EXERCISE BRIEF — Separate out the lines that hold "from".

RAW DATA —
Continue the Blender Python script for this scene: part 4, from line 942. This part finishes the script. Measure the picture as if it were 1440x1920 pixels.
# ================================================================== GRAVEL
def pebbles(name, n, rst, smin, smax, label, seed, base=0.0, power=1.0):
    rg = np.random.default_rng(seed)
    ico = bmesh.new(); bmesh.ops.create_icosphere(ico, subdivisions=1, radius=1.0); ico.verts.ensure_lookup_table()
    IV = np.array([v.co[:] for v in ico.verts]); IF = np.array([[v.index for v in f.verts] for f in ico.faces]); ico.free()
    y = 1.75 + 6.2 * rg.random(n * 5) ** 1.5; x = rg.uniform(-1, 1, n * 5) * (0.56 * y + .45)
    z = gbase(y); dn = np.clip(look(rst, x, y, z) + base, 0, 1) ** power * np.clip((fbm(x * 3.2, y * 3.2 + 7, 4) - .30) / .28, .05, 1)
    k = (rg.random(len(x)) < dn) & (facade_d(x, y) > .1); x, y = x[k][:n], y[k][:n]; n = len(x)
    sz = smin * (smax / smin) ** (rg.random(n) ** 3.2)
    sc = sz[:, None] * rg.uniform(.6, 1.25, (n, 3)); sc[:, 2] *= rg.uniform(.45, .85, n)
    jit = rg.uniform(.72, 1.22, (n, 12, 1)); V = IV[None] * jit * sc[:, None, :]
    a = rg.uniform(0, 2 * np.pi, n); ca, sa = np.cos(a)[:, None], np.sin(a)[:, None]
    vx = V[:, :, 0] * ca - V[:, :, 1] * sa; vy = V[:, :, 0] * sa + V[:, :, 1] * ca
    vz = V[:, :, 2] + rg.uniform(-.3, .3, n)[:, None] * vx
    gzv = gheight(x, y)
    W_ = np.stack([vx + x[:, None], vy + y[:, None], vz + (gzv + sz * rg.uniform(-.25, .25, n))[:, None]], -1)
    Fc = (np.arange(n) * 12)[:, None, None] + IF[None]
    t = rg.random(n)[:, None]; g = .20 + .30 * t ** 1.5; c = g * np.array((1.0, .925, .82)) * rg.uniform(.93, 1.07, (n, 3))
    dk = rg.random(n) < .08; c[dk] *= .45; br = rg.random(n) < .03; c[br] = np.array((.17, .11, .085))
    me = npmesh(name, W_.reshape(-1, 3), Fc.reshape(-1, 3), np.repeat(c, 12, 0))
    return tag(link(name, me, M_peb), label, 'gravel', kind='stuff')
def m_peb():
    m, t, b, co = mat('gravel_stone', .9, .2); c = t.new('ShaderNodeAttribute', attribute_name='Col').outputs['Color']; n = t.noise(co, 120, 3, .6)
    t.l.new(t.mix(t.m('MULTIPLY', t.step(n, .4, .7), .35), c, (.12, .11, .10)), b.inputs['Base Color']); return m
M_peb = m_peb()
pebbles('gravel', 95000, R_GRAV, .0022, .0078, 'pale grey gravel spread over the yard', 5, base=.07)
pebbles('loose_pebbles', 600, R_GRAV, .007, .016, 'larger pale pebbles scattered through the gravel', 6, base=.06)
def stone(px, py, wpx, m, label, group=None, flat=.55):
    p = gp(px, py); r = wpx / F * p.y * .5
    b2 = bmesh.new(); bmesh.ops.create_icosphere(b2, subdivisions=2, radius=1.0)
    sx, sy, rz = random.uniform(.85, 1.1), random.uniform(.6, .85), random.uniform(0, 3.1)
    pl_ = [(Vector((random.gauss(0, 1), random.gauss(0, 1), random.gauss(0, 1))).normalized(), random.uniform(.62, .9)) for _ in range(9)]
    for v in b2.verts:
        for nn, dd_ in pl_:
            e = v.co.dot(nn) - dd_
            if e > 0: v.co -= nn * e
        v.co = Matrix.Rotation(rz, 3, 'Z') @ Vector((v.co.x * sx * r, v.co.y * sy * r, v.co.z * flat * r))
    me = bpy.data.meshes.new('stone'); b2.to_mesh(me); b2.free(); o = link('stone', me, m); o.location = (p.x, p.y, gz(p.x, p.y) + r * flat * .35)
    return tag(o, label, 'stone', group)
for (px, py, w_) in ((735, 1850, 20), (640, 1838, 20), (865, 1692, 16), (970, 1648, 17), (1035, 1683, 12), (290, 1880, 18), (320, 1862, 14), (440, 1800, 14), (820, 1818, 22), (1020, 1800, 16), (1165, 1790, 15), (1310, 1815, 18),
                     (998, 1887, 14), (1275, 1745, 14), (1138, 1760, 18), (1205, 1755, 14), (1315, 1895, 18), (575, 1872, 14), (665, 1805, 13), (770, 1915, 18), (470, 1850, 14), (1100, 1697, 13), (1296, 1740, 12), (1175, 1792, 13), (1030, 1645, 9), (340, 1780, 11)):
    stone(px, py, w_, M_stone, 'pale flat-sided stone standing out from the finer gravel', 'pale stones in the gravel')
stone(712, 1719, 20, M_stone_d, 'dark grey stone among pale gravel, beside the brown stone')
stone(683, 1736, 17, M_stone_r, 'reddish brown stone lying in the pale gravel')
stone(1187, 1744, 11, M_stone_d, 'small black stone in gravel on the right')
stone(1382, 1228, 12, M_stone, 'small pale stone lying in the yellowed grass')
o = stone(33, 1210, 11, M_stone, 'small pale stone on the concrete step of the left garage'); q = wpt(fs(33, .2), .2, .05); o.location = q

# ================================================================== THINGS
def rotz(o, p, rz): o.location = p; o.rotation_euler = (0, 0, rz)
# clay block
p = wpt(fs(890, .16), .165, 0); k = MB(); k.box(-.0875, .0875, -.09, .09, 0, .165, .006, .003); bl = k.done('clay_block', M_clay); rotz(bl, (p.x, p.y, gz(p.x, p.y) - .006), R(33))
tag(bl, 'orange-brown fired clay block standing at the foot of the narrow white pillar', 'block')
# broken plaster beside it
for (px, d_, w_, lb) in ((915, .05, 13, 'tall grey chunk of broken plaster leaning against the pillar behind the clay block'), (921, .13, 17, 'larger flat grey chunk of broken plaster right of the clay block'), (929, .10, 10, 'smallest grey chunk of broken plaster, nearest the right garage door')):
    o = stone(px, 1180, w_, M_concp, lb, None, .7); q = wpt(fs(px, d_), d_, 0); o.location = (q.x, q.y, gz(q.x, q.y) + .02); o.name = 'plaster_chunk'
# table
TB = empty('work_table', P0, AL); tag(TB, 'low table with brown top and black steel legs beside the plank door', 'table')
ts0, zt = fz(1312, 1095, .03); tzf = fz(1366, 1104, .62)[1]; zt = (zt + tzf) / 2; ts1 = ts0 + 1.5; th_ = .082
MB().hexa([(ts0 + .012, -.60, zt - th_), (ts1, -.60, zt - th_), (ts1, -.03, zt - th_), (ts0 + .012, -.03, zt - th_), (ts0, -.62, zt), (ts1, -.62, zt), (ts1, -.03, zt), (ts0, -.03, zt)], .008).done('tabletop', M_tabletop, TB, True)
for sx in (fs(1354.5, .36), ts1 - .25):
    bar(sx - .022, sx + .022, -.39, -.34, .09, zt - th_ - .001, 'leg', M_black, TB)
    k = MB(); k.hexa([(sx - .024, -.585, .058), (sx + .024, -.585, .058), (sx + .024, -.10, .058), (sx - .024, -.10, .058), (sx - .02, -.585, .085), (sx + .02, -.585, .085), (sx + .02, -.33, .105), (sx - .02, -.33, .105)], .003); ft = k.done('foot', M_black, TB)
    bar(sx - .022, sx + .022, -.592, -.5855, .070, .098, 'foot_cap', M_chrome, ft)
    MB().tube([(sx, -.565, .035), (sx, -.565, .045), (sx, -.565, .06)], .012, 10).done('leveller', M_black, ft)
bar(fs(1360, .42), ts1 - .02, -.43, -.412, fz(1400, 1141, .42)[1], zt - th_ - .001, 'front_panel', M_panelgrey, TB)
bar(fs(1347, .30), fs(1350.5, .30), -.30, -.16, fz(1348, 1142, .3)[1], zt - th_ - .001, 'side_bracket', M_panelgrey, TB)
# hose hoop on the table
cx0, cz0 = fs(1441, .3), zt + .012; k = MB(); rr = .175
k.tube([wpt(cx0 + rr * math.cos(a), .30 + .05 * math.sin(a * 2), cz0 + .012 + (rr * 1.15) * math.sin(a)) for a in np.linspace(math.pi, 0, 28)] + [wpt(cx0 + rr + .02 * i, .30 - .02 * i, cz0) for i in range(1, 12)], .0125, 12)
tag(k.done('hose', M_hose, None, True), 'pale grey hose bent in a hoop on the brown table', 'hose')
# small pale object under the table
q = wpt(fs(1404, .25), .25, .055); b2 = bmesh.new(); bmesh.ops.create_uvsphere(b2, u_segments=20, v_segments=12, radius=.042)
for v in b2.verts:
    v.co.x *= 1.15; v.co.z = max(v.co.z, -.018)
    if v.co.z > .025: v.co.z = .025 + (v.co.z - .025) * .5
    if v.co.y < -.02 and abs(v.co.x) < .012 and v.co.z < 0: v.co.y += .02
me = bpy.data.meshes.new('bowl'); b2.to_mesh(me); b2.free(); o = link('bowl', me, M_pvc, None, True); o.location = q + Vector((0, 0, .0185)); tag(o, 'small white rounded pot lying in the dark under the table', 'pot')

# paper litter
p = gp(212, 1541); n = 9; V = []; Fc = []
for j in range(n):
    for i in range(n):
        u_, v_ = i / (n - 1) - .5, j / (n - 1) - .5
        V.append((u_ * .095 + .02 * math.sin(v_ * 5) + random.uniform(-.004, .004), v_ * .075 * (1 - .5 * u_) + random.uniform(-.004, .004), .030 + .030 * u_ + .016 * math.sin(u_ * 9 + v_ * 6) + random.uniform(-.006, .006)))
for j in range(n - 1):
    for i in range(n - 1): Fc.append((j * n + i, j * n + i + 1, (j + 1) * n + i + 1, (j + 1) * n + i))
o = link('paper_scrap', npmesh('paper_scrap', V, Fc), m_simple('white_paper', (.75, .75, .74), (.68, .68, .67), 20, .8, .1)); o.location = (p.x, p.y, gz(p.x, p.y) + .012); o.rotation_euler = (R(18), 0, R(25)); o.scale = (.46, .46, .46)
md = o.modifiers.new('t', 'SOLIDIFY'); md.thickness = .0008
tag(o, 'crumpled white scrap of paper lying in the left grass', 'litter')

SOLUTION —
Continue the Blender Python script for this scene: part 4, from line 942. This part finishes the script. Measure the picture as if it were 1440x1920 pixels.
    stone(px, py, w_, M_stone, 'pale flat-sided stone standing out from the finer gravel', 'pale stones in the gravel')